WORK INSTRUCTIONS | Repeat exactly the lines running from the first line of the data to the line containing "def Zat(py, Y): return EYE-(py-HOR)*Y/F", both ends included, and nothing else; drop the pictures.

* * *

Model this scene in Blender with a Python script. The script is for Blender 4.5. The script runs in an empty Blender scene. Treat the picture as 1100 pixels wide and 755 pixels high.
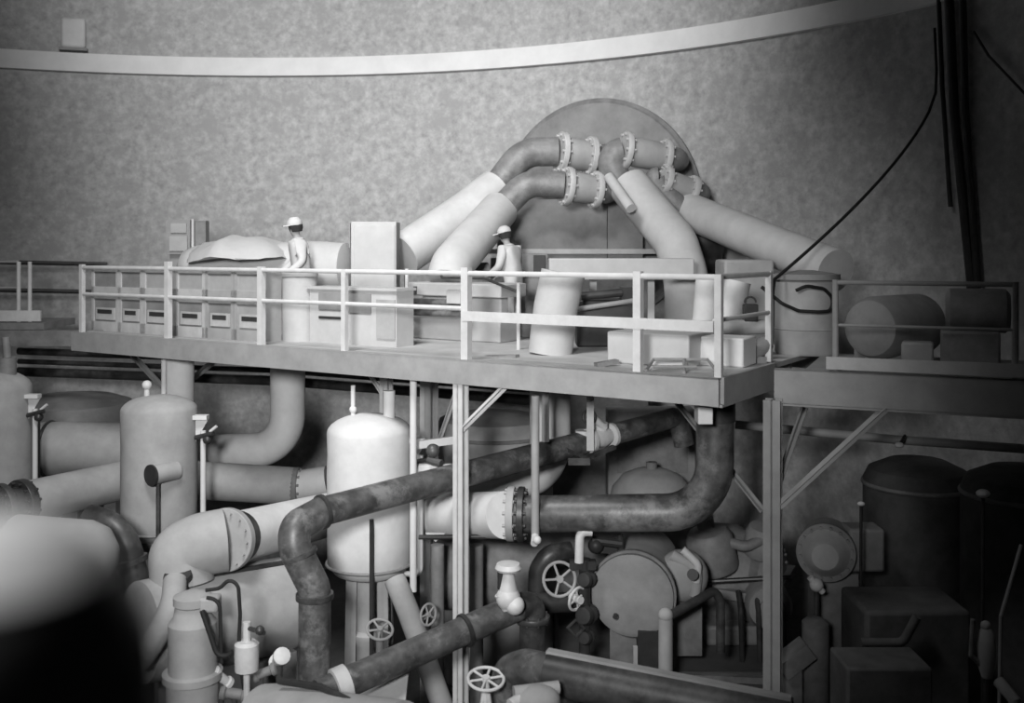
import bpy, math, random
from mathutils import Vector, Matrix
random.seed(7)
S = bpy.context.scene
C = S.collection
F = 1100.0          # focal length in pixels of the 1100 px wide frame
EYE = 7.0           # camera height
HOR = 268.0         # image row of the horizon
PI = math.pi

def P(px, py, Y):
    return Vector(((px-550)/F*Y, Y, EYE-(py-HOR)*Y/F))
def Zat(py, Y): return EYE-(py-HOR)*Y/F

# ------------------------------------------------------------------ materials
def mat(name, v, rough=.7, var=.15, scale=3.0, bump=.0, spec=.3, stretch=(1,1,1), metal=0.0, blotch=0.0, emit=0):
    m = bpy.data.materials.new(name); m.use_nodes = True
    nt = m.node_tree; N = nt.nodes; L = nt.links
    b = N['Principled BSDF']
    b.inputs['Roughness'].default_value = rough
    b.inputs['Metallic'].default_value = metal
    b.inputs['Specular IOR Level'].default_value = spec
    tc = N.new('ShaderNodeTexCoord'); mp = N.new('ShaderNodeMapping')
    mp.inputs['Scale'].default_value = stretch
    L.new(tc.outputs['Object'], mp.inputs['Vector'])
    n1 = N.new('ShaderNodeTexNoise'); n1.inputs['Scale'].default_value = scale
    n1.inputs['Detail'].default_value = 7; n1.inputs['Roughness'].default_value = .65
    L.new(mp.outputs['Vector'], n1.inputs['Vector'])
    r = N.new('ShaderNodeValToRGB')
    lo, hi = max(0, v*(1-var)), min(1, v*(1+var))
    r.color_ramp.elements[0].position = .32; r.color_ramp.elements[1].position = .68
    r.color_ramp.elements[0].color = (lo, lo, lo, 1); r.color_ramp.elements[1].color = (hi, hi, hi, 1)
    L.new(n1.outputs['Fac'], r.inputs['Fac'])
    col = r.outputs['Color']
    if blotch:
        n2 = N.new('ShaderNodeTexNoise'); n2.inputs['Scale'].default_value = scale*.35; n2.inputs['Detail'].default_value = 9
        n2.inputs['Roughness'].default_value = .75
        L.new(mp.outputs['Vector'], n2.inputs['Vector'])
        r2 = N.new('ShaderNodeValToRGB')
        r2.color_ramp.elements[0].position = .5; r2.color_ramp.elements[1].position = .62
        bv = blotch
        r2.color_ramp.elements[0].color = (0, 0, 0, 1); r2.color_ramp.elements[1].color = (1, 1, 1, 1)
        L.new(n2.outputs['Fac'], r2.inputs['Fac'])
        mx = N.new('ShaderNodeMix'); mx.data_type = 'RGBA'
        L.new(r2.outputs['Color'], mx.inputs['Factor']); L.new(col, mx.inputs['A'])
        mx.inputs['B'].default_value = (bv, bv, bv, 1)
        col = mx.outputs['Result']
    L.new(col, b.inputs['Base Color'])
    if bump:
        bp = N.new('ShaderNodeBump'); bp.inputs['Strength'].default_value = bump; bp.inputs['Distance'].default_value = .03
        L.new(n1.outputs['Fac'], bp.inputs['Height']); L.new(bp.outputs['Normal'], b.inputs['Normal'])
    return m

M = dict(
    white=mat('white_paint', .47, .7, .08, 3),
    lagm=mat('cream_lagging', .54, .8, .10, 2.2, .12),
    lag=mat('white_lagging', .63, .8, .10, 2.2, .12),
    lag2=mat('grey_lagging', .35, .8, .14, 2.5, .12),
    paint=mat('pale_paint', .50, .55, .12, 4),
    rail=mat('rail_paint', .56, .55, .10, 5),
    deck=mat('deck_plate', .46, .7, .16, 1.6, .1),
    beam=mat('beam_paint', .31, .6, .14, 3),
    rbeam=mat('grey_beam_paint', .30, .6, .14, 3),
    grey=mat('grey_paint', .25, .6, .18, 3),
    mgrey=mat('machine_grey', .20, .55, .25, 4, .15),
    wall=mat('mottled_shell_steel', .40, .85, .26, 6.0, .25, .2, blotch=.345),
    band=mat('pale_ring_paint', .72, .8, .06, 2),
    conc=mat('dark_concrete', .10, .9, .25, 1.2, .2),
    dark=mat('dark_bare_steel', .035, .42, .5, 3, .1, .5, blotch=.09),
    darkr=mat('worn_dark_steel', .075, .42, .6, 5, .15, .55, blotch=.20),
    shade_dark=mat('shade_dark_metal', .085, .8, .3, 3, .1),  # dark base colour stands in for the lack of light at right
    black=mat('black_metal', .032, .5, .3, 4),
    cast=mat('pale_cast_metal', .58, .45, .12, 6),
    elbow=mat('weathered_elbow_metal', .20, .5, .3, 4, .1, .5, blotch=.12),
    hatch=mat('hatch_plate', .25, .75, .2, 2, .15),
    cloth=mat('white_cotton', .54, .9, .06, 8, .1, .1),
    skin=mat('skin', .30, .6, .08, 10),
    hair=mat('dark_hair', .03, .8, .3, 20),
    tarp=mat('white_sheeting', .52, .85, .06, 3, .2),
    glass=mat('dark_gauge_glass', .05, .25, .2, 3, 0, .5),
    rubber=mat('black_rubber', .02, .7, .2, 5),
)

# ------------------------------------------------------------------ mesh builder
def fillet(pts, br, seg=8):
    pts = [Vector(p) for p in pts]
    if br <= 0 or len(pts) < 3: return pts
    out = [pts[0]]
    for i in range(1, len(pts)-1):
        a, p, c = pts[i-1], pts[i], pts[i+1]
        d1 = (a-p); d2 = (c-p); l1, l2 = d1.length, d2.length
        d1.normalize(); d2.normalize()
        ang = d1.angle(d2)
        if ang > PI-.03: out.append(p); continue
        t = min(br/math.tan(ang/2), l1*.49 if i > 1 else l1*.98, l2*.49 if i < len(pts)-2 else l2*.98)
        rr = t*math.tan(ang/2)
        bis = (d1+d2).normalized(); cen = p+bis*(rr/math.sin(ang/2))
        s = p+d1*t-cen; e = p+d2*t-cen; tot = s.angle(e)
        ax = s.cross(e).normalized()
        for k in range(seg+1):
            out.append(cen+Matrix.Rotation(tot*k/seg, 3, ax) @ s)
    out.append(pts[-1])
    return out

class MB:
    def __init__(s): s.v = []; s.f = []
    def add(s, vs, fs):
        o = len(s.v); s.v += [Vector(v) for v in vs]; s.f += [[o+i for i in f] for f in fs]; return s
    def tube(s, pts, r, n=20, br=0, cap=True, seg=8):
        pts = fillet(pts, br, seg)
        m = len(pts); rs = r if isinstance(r, (list, tuple)) else [r]*m
        tang = []
        for i in range(m):
            t = (pts[min(i+1, m-1)]-pts[i]).normalized()+(pts[i]-pts[max(i-1, 0)]).normalized()
            tang.append(t.normalized())
        up = Vector((0, 0, 1)) if abs(tang[0].z) < .9 else Vector((1, 0, 0))
        u = tang[0].cross(up).normalized()
        vs = []; fs = []
        for i in range(m):
            u = (u-tang[i]*u.dot(tang[i])).normalized(); w = tang[i].cross(u)
            for k in range(n):
                a = 2*PI*k/n
                vs.append(pts[i]+(u*math.cos(a)+w*math.sin(a))*rs[i])
        for i in range(m-1):
            for k in range(n):
                fs.append([i*n+k, i*n+(k+1) % n, (i+1)*n+(k+1) % n, (i+1)*n+k])
        if cap:
            fs.append(list(range(n))[::-1]); fs.append([(m-1)*n+k for k in range(n)])
        return s.add(vs, fs)
    def lathe(s, prof, o, axis=(0, 0, 1), n=40, ref=None):
        o = Vector(o); w = Vector(axis).normalized()
        up = Vector(ref) if ref else (Vector((1, 0, 0)) if abs(w.x) < .9 else Vector((0, 1, 0)))
        u = (up-w*up.dot(w)).normalized(); v = w.cross(u)
        vs = []; fs = []; rings = []
        for r, h in prof:
            if r < 1e-5: rings.append([len(vs)]); vs.append(o+w*h)
            else:
                rings.append(list(range(len(vs), len(vs)+n)))
                for k in range(n):
                    a = 2*PI*k/n; vs.append(o+w*h+(u*math.cos(a)+v*math.sin(a))*r)
        for A, B in zip(rings, rings[1:]):
            if len(A) == 1 and len(B) == 1: continue
            for k in range(n):
                k2 = (k+1) % n
                if len(A) == 1: fs.append([A[0], B[k2], B[k]])
                elif len(B) == 1: fs.append([A[k], A[k2], B[0]])
                else: fs.append([A[k], A[k2], B[k2], B[k]])
        if len(rings[0]) > 1: fs.append(rings[0][::-1])
        if len(rings[-1]) > 1: fs.append(rings[-1])
        return s.add(vs, fs)
    def obox(s, c, ex, ey, ez):
        """box at centre c with half-axis vectors, small chamfer"""
        c = Vector(c); ex, ey, ez = Vector(ex), Vector(ey), Vector(ez)
        vs = [c+ex*i+ey*j+ez*k for i in (-1, 1) for j in (-1, 1) for k in (-1, 1)]
        return s.add(vs, [[0, 1, 3, 2], [4, 6, 7, 5], [0, 4, 5, 1], [2, 3, 7, 6], [0, 2, 6, 4], [1, 5, 7, 3]])
    def box(s, c, sz, rz=0):
        ca, sa = math.cos(rz), math.sin(rz)
        return s.obox(c, (ca*sz[0]/2, sa*sz[0]/2, 0), (-sa*sz[1]/2, ca*sz[1]/2, 0), (0, 0, sz[2]/2))
    def bar(s, a, b, w, h, up=(0, 0, 1)):
        a, b = Vector(a), Vector(b); d = (b-a); l = d.length; d.normalize()
        up = Vector(up)
        if abs(d.dot(up)) > .98: up = Vector((0, 1, 0))
        x = d.cross(up).normalized(); y = x.cross(d)
        return s.obox((a+b)/2, x*w/2, d*l/2, y*h/2)
    def hbeam(s, a, b, w, h, up=(0, 1, 0), t=.02):
        a, b = Vector(a), Vector(b); d = (b-a).normalized(); up = Vector(up)
        x = d.cross(up).normalized(); y = x.cross(d)
        s.bar(a+y*(h/2-t/2), b+y*(h/2-t/2), w, t, y); s.bar(a-y*(h/2-t/2), b-y*(h/2-t/2), w, t, y)
        return s.bar(a, b, t, h, y)
    def torus(s, c, axis, R, r, n=28, m=8, a0=0, a1=2*PI, ref=None):
        c = Vector(c); w = Vector(axis).normalized()
        up = Vector(ref) if ref else (Vector((0, 0, 1)) if abs(w.z) < .9 else Vector((1, 0, 0)))
        u = (up-w*up.dot(w)).normalized(); v = w.cross(u)
        full = abs(a1-a0-2*PI) < 1e-4
        cnt = n if full else n+1
        vs = []; fs = []
        for i in range(cnt):
            a = a0+(a1-a0)*i/n; d = u*math.cos(a)+v*math.sin(a)
            for k in range(m):
                b = 2*PI*k/m; vs.append(c+d*(R+r*math.cos(b))+w*r*math.sin(b))
        for i in range(n):
            j = (i+1) % cnt
            for k in range(m): fs.append([i*m+k, j*m+k, j*m+(k+1) % m, i*m+(k+1) % m])
        return s.add(vs, fs)
    def ball(s, c, r, n=20, sc=(1, 1, 1)):
        o = len(s.v)
        s.lathe([(r*math.sin(PI*i/10), -r*math.cos(PI*i/10)) for i in range(11)], (0, 0, 0), (0, 0, 1), n)
        for i in range(o, len(s.v)):
            v = s.v[i]; s.v[i] = Vector(c)+Vector((v.x*sc[0], v.y*sc[1], v.z*sc[2]))
        return s
    def flange(s, c, axis, R, t, bolts=12, br=.022):
        c = Vector(c); w = Vector(axis).normalized()
        s.lathe([(R*.6, -t/2), (R*.98, -t/2), (R, -t*.4), (R, t*.4), (R*.98, t/2), (R*.6, t/2)], c, w, 36)
        up = Vector((0, 0, 1)) if abs(w.z) < .9 else Vector((1, 0, 0))
        u = (up-w*up.dot(w)).normalized(); v = w.cross(u)
        for k in range(bolts):
            a = 2*PI*(k+.5)/bolts; d = (u*math.cos(a)+v*math.sin(a))*R*.86
            s.lathe([(br, -t*.9), (br, t*.9)], c+d, w, 6)
        return s
    def prism(s, poly, off):
        poly = [Vector(p) for p in poly]; off = Vector(off); n = len(poly)
        return s.add(poly+[p+off for p in poly], [list(range(n))[::-1], [n+i for i in range(n)]]+[[i, (i+1) % n, n+(i+1) % n, n+i] for i in range(n)])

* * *

THE RESPONSE |
Model this scene in Blender with a Python script. The script is for Blender 4.5. The script runs in an empty Blender scene. Treat the picture as 1100 pixels wide and 755 pixels high.
import bpy, math, random
from mathutils import Vector, Matrix
random.seed(7)
S = bpy.context.scene
C = S.collection
F = 1100.0          # focal length in pixels of the 1100 px wide frame
EYE = 7.0           # camera height
HOR = 268.0         # image row of the horizon
PI = math.pi

def P(px, py, Y):
    return Vector(((px-550)/F*Y, Y, EYE-(py-HOR)*Y/F))
def Zat(py, Y): return EYE-(py-HOR)*Y/F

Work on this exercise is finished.